Thursday, April 19, 2012

Georg Simmel –The Metropolis and Mental Life Revisited

Georg Simmel's famous article "The Metropolis and Mental Life" was a groundbreaking work in the field of urban studies and sociology of the city. The historical background for Simmel's "The Metropolis and Mental Life" was the move from agrarian forms of life the metropolitan ones in the wake of the industrial revolution.

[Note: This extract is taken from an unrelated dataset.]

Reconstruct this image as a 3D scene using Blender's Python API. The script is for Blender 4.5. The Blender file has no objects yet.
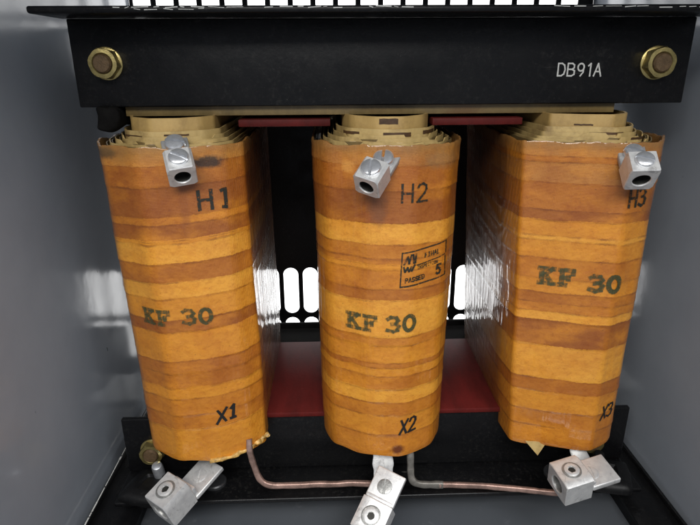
import bpy, bmesh, math, random
from mathutils import Vector, Matrix, noise
random.seed(7)
C = bpy.context.scene.collection
SC = bpy.context.scene
V = Vector

# ------------------------------------------------------------------ object helpers
def obj(name, bm, mat, parent=None, smooth=None, recalc=True):
    if recalc: bmesh.ops.recalc_face_normals(bm, faces=bm.faces[:])
    if smooth is not None:
        for f in bm.faces: f.smooth = True
        for e in bm.edges:
            if len(e.link_faces) == 2 and e.calc_face_angle(0) > math.radians(smooth): e.smooth = False
    me = bpy.data.meshes.new(name); bm.to_mesh(me); bm.free()
    me.materials.append(mat)
    o = bpy.data.objects.new(name, me); C.objects.link(o)
    if parent: o.parent = parent
    return o
def empty(name, loc, parent=None):
    o = bpy.data.objects.new(name, None); C.objects.link(o); o.empty_display_size = .02
    o.location = loc
    if parent: o.parent = parent
    return o
def lab(o, label=None, cat=None, group=None, kind=None):
    if label: o['label'] = label
    if cat: o['category'] = cat
    if group: o['group'] = group
    if kind: o['kind'] = kind
    return o
def frame(L, W, N, o):
    return Matrix(((L[0],W[0],N[0],o[0]),(L[1],W[1],N[1],o[1]),(L[2],W[2],N[2],o[2]),(0,0,0,1)))
def add_box(bm, x0,x1,y0,y1,z0,z1, M=None, bev=0.0, seg=2):
    r = bmesh.ops.create_cube(bm, size=1)
    vs = r['verts']
    for v in vs:
        v.co = V(((x0+x1)/2+v.co.x*(x1-x0), (y0+y1)/2+v.co.y*(y1-y0), (z0+z1)/2+v.co.z*(z1-z0)))
    if bev > 0:
        es = list({e for v in vs for e in v.link_edges})
        rr = bmesh.ops.bevel(bm, geom=es, offset=bev, segments=seg, affect='EDGES', profile=.5)
        vs = list({v for f in rr['faces'] for v in f.verts} | {v for v in vs if v.is_valid})
    if M is not None:
        for v in vs: v.co = M @ v.co
    return vs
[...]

Simmel argues that the move to the metropolis brings about a new form of mental life which are the result of the certain form of human existence and interactions that happen in the city. Simmel is not interested in the metropolis itself and man's mental life themselves, but rather their interaction. "The Metropolis and Mental Life" examines what happens to a man, and humanity at large, upon moving to the big city. Simmel talked about a sense of alienation and indifference that are the result of too much stimuli that the big city hurls at the individual which is too much for his to take. Simmel also talked about the instrumentalization or interpersonal relations under the dominant mode of social relation in the modern metropolis – capitalism.   

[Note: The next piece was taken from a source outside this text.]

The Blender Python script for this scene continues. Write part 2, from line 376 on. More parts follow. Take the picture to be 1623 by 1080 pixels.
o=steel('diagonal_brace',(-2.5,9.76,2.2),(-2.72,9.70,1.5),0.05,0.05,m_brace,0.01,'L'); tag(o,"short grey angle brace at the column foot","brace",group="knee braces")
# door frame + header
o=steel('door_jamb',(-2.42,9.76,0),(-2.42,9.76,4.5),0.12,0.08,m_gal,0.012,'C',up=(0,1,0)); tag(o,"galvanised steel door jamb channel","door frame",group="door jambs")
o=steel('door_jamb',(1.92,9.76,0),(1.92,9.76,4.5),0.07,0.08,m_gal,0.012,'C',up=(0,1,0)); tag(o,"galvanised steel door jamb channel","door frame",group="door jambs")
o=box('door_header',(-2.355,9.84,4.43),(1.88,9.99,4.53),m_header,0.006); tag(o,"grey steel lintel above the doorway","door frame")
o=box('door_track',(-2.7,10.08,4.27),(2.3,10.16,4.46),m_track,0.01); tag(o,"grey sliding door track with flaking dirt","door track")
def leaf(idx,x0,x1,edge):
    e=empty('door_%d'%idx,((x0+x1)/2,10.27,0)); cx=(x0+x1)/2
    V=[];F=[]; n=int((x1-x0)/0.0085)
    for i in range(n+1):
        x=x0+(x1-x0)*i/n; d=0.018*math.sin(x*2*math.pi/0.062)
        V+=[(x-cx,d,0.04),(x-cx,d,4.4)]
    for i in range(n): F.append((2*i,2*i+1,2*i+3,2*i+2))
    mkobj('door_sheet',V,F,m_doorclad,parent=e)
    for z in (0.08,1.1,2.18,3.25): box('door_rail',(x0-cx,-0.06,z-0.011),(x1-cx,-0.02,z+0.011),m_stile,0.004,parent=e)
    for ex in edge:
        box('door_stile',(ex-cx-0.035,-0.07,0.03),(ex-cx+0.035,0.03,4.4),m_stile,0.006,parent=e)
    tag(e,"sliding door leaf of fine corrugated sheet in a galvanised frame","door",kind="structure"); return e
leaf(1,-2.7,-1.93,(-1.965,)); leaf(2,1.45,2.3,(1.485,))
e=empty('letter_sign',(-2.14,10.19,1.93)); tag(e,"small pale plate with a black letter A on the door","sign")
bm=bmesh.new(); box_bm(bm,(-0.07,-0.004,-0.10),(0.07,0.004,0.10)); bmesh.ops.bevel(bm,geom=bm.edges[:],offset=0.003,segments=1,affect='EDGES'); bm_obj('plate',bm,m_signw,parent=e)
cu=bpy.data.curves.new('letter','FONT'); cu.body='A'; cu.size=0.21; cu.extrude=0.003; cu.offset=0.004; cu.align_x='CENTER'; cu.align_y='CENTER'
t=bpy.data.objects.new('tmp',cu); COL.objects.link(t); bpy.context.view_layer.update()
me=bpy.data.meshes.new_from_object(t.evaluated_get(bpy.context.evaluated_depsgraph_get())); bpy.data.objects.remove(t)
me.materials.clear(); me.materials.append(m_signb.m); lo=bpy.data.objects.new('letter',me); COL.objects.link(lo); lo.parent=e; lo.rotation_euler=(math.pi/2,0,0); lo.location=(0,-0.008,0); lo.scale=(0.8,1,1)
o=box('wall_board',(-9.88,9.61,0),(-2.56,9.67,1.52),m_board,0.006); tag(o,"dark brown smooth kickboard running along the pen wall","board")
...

But what about this point in time in which most of the people in the west were born in the big metropolis, and did not migrate to it. Are Simmel's observations regarding people's mental lives still relevant for people born 100 years after "The Metropolis and Mental Life". If one was to think that humanity has somehow grown accustomed to massive stimuli he should bear in mind that this urban bombardment of signs and meanings is exponentially growing and we have to filter more, not less. Simmel argued that the other side of the metropolis coin is that indifference makes you in a sense liberated from social constraints and allows you to be who you want to be. Is this still relevant today? Indifference is definitely a trademark of big city life, but is freedom?